• DESCRIPTION OF THE TASK
The listing below begins with the first line you should copy; stop after the line containing "return N, ar", and drop every picture.

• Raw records
------------------------------------------------------------
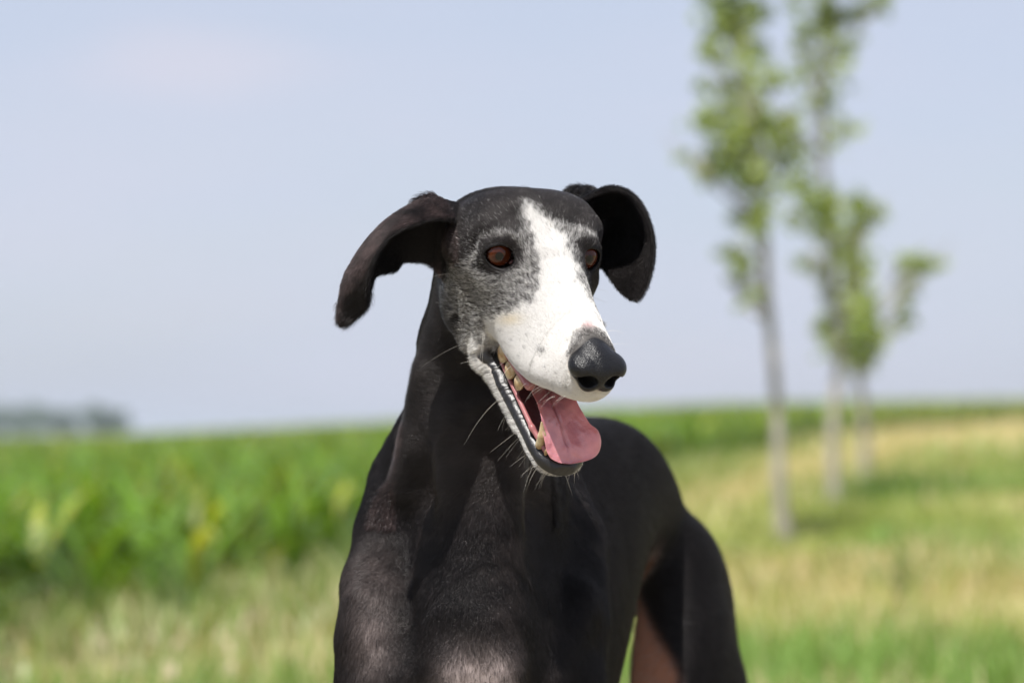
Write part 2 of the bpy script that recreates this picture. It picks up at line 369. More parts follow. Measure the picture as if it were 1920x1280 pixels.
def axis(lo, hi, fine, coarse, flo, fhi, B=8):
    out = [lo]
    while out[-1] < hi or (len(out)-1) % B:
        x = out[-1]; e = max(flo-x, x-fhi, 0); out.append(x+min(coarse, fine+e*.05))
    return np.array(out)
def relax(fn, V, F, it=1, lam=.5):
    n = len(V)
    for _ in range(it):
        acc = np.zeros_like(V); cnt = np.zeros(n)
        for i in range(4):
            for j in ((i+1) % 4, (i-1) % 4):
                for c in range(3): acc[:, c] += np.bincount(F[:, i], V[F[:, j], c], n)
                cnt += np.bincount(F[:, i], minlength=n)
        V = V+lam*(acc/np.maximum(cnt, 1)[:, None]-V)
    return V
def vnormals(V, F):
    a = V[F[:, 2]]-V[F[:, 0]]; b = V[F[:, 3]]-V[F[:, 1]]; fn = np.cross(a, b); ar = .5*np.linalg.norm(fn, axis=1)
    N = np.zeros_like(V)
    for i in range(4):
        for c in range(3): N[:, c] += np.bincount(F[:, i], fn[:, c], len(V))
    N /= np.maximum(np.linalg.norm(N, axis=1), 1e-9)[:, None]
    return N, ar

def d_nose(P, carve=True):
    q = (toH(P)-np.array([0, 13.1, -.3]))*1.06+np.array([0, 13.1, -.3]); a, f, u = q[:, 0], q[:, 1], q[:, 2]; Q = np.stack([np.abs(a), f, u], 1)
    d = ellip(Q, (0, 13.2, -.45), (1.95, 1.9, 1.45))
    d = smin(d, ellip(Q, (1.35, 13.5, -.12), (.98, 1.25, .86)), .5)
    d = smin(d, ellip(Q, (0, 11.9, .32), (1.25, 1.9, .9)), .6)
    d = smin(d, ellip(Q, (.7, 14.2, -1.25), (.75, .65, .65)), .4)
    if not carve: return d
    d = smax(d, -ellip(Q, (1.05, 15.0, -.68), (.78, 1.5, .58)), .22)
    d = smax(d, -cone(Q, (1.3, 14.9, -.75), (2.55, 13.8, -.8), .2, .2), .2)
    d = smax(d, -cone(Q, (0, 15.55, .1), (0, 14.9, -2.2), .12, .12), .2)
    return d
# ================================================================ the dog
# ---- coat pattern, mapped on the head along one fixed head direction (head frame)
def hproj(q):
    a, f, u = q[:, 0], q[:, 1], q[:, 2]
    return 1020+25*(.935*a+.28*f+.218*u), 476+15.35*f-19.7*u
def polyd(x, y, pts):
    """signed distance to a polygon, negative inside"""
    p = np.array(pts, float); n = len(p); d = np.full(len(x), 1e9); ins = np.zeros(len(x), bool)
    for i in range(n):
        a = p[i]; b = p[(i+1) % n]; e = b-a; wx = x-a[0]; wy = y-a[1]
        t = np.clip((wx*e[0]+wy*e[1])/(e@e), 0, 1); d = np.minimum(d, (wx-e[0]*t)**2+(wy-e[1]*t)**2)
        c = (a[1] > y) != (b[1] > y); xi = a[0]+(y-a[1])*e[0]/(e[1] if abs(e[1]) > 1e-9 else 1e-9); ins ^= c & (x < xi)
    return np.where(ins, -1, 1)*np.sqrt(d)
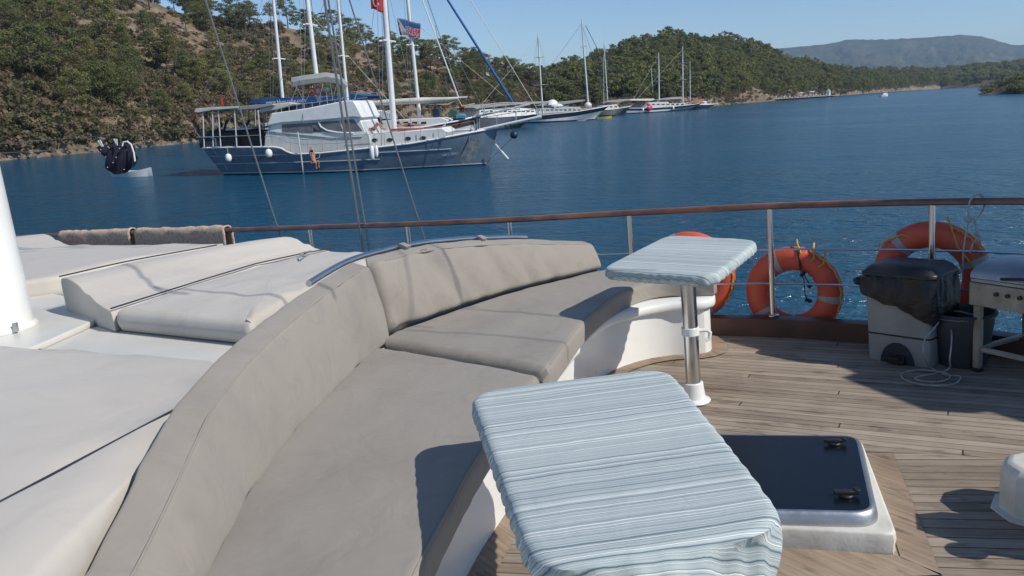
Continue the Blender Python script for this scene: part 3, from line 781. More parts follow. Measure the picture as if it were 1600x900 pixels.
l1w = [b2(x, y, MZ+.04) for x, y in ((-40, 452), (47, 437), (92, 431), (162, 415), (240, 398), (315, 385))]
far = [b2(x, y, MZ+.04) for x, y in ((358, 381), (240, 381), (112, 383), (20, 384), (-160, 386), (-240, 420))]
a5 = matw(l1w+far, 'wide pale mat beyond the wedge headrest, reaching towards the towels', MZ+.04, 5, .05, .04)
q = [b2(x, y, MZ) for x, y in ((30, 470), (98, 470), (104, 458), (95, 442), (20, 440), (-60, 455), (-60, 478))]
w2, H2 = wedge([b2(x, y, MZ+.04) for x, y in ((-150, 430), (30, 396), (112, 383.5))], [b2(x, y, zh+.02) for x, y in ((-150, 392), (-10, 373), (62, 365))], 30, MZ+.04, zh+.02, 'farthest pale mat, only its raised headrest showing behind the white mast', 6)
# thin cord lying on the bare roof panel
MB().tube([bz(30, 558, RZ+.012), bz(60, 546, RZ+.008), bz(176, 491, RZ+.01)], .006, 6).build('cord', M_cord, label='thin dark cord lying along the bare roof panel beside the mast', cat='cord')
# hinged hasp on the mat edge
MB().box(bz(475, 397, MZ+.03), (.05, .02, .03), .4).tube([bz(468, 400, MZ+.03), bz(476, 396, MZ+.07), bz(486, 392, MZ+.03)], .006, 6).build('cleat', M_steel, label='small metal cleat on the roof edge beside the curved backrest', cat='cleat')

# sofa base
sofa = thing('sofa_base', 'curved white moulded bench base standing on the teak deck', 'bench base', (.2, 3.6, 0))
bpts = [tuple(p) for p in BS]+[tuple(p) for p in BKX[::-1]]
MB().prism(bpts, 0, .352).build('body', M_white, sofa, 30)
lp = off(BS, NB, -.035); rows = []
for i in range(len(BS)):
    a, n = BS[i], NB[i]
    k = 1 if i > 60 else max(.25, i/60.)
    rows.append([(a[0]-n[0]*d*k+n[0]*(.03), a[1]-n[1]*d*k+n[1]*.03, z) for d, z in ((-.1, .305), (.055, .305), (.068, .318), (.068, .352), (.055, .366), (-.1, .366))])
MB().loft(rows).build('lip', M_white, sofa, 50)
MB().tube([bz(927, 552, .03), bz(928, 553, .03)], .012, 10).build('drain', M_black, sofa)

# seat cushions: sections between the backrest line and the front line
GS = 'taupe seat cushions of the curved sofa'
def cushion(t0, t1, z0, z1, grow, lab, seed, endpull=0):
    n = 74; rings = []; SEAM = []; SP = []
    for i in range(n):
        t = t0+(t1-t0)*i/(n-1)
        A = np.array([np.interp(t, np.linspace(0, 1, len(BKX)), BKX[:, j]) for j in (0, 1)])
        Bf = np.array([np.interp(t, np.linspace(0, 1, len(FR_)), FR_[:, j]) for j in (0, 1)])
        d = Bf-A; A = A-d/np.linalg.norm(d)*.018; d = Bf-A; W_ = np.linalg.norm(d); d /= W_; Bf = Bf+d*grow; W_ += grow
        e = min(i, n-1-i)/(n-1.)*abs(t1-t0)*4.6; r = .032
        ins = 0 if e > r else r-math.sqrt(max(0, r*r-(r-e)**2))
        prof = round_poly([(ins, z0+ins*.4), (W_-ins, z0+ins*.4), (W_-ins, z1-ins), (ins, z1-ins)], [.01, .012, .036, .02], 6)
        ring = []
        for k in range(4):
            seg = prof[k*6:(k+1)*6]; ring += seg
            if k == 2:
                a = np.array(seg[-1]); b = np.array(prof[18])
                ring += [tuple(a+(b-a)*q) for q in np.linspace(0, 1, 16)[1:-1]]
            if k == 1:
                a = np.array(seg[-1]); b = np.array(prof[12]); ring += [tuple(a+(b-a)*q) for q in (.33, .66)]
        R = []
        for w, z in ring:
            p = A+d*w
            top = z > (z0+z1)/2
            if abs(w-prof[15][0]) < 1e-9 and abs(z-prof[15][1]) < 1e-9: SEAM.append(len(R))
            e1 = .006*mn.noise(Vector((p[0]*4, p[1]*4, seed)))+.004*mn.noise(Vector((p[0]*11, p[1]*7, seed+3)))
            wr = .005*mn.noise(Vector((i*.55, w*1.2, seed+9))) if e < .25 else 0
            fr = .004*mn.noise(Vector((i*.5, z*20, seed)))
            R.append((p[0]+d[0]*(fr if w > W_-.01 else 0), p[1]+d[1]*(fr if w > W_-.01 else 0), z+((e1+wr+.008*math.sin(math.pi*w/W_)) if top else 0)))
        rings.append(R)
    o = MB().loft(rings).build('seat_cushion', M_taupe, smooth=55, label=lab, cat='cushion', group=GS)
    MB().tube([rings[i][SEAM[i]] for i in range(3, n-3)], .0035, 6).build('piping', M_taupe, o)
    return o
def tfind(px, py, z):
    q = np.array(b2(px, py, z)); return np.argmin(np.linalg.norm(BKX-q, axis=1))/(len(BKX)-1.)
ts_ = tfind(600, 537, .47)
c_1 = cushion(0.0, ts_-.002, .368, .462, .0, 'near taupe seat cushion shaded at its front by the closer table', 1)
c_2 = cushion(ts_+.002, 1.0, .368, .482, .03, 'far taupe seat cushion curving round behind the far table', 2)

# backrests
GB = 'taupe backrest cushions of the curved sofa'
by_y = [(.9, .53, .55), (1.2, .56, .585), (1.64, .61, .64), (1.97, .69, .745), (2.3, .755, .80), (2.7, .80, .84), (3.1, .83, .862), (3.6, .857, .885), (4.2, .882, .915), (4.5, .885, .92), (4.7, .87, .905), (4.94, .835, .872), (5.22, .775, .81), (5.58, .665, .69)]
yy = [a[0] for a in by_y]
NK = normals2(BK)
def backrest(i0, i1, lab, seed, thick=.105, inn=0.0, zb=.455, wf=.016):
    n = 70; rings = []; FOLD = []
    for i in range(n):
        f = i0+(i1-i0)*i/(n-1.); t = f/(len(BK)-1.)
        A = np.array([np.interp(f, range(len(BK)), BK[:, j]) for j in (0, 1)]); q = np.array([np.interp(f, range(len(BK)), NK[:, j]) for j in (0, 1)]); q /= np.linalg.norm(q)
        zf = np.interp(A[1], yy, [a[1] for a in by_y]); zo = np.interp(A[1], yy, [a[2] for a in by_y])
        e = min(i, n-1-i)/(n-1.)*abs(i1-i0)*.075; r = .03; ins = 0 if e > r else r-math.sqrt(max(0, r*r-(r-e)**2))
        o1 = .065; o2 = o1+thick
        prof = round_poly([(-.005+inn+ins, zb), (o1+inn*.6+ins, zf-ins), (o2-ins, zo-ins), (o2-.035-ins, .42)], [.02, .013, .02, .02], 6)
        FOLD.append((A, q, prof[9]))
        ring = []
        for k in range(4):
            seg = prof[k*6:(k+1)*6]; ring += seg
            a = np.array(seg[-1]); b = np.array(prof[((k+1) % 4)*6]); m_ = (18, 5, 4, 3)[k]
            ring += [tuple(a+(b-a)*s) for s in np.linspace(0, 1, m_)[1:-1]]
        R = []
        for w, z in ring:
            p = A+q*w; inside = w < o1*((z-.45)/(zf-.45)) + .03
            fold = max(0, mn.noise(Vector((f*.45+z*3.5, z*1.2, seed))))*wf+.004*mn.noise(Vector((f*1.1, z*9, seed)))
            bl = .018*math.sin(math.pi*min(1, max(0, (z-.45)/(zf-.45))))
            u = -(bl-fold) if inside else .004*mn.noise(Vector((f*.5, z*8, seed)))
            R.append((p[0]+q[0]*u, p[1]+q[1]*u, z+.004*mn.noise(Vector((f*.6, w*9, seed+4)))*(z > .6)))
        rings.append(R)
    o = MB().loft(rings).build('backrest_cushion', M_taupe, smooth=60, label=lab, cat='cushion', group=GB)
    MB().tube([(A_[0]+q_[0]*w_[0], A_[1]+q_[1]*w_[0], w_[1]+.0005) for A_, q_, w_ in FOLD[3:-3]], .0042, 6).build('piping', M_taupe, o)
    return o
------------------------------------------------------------
• COMPLETE RESPONSE
Write part 2 of the bpy script that recreates this picture. It picks up at line 369. More parts follow. Measure the picture as if it were 1920x1280 pixels.
def axis(lo, hi, fine, coarse, flo, fhi, B=8):
    out = [lo]
    while out[-1] < hi or (len(out)-1) % B:
        x = out[-1]; e = max(flo-x, x-fhi, 0); out.append(x+min(coarse, fine+e*.05))
    return np.array(out)
def relax(fn, V, F, it=1, lam=.5):
    n = len(V)
    for _ in range(it):
        acc = np.zeros_like(V); cnt = np.zeros(n)
        for i in range(4):
            for j in ((i+1) % 4, (i-1) % 4):
                for c in range(3): acc[:, c] += np.bincount(F[:, i], V[F[:, j], c], n)
                cnt += np.bincount(F[:, i], minlength=n)
        V = V+lam*(acc/np.maximum(cnt, 1)[:, None]-V)
    return V
def vnormals(V, F):
    a = V[F[:, 2]]-V[F[:, 0]]; b = V[F[:, 3]]-V[F[:, 1]]; fn = np.cross(a, b); ar = .5*np.linalg.norm(fn, axis=1)
    N = np.zeros_like(V)
    for i in range(4):
        for c in range(3): N[:, c] += np.bincount(F[:, i], fn[:, c], len(V))
    N /= np.maximum(np.linalg.norm(N, axis=1), 1e-9)[:, None]
    return N, ar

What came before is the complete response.